Recently, I went to Bihar as part of an internship I’m doing with Ed Justice Foundation and it completely changed my life. I went along with another volunteer to actually see and understand the situation of the Government schools in Katihar, Bihar. So, we boarded a train from Delhi on the 21st of September. We reached Katihar on the very next day and started our journey of visiting schools and colleges in the vicinity. Our first visit was to the Hari Shankar Nayak middle school. Here, we talked to the faculty and conducted a small session with the students to build a rapport with them. Later on, we roamed around the school to check out the infrastructure and amenities they have. What I was really amazed about by this school and its people was the spirit of enthusiasm that they carried. Even though the infrastructure was not up to the mark, they tried to make the best of the resources that they had. This was the only school that we visited where the principal and the faculty were super excited about us being there.
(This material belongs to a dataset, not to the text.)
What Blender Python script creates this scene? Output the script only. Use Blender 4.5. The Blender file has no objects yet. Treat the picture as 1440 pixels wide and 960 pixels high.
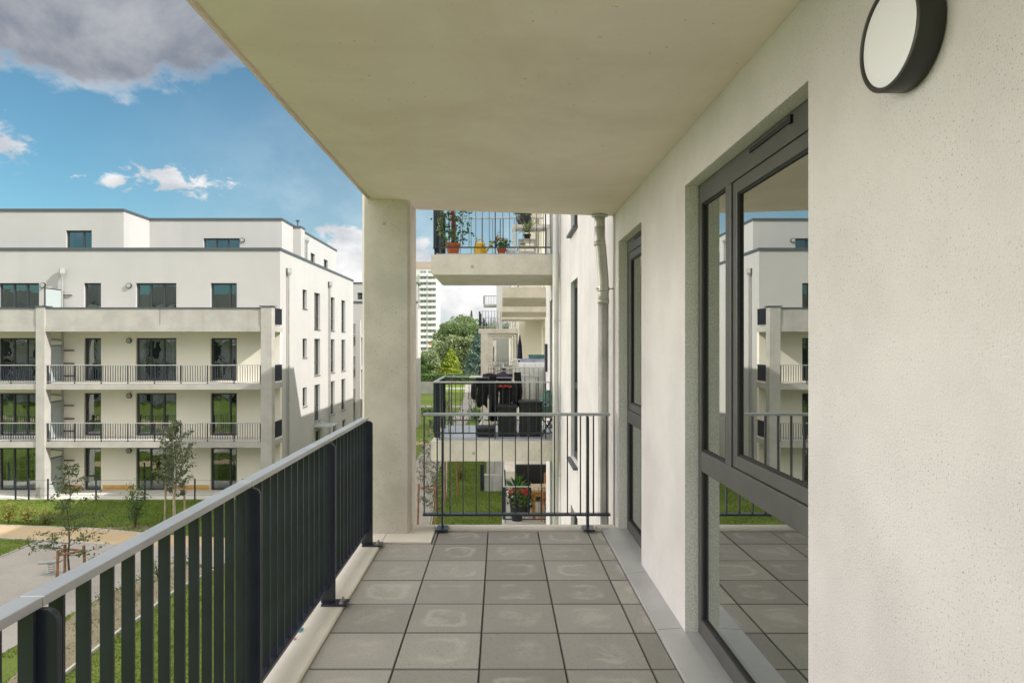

Soon, after visiting many other schools, I realized that not everybody is of the same attitude. Our visit to Mahila College is what really opened my eyes. The state of this college is so pathetic that I don’t think even if a child really wants to study that they will be able to study. The environment, both infrastructural and in terms of the environment created by the principal was truly saddening. The floors are broken, the roofs are breaking down, the benches and the desks are in a very poor state, there is no ample light in any of the rooms, the toilets are completely flooded and totally not usable, there are labs but they are in a very bad condition and looks like they haven’t been used in years. We talked to a few students over there and understood that students do not come to college at all. What we understood was that there is a communication gap between the teachers and the students; the teachers told us that the students don’t turn up when they take classes and the students told us that the teachers don’t take classes so they don’t come to college. This was a really devastating experience for me.

Going to Bihar not only made me realize the kind of privilege that I have, but it also gave me more motivation to work hard to bring changes to this society. It instilled in me a fire to give back to society with the privilege that I have. It made me understand the value that good education and a good environment hold in the lives of people. I alone may not be able to move mountains but together, I believe, we can do it. Therefore, I urge all of you to do whatever you can with the privilege that you have. I urge you to work with us in building a future for these students. Every child has the right to get educated and it is our duty as a society to make sure that they get the best education possible. Let us create a space for them where they are able to fly.

Dreams, should they only be for the privileged?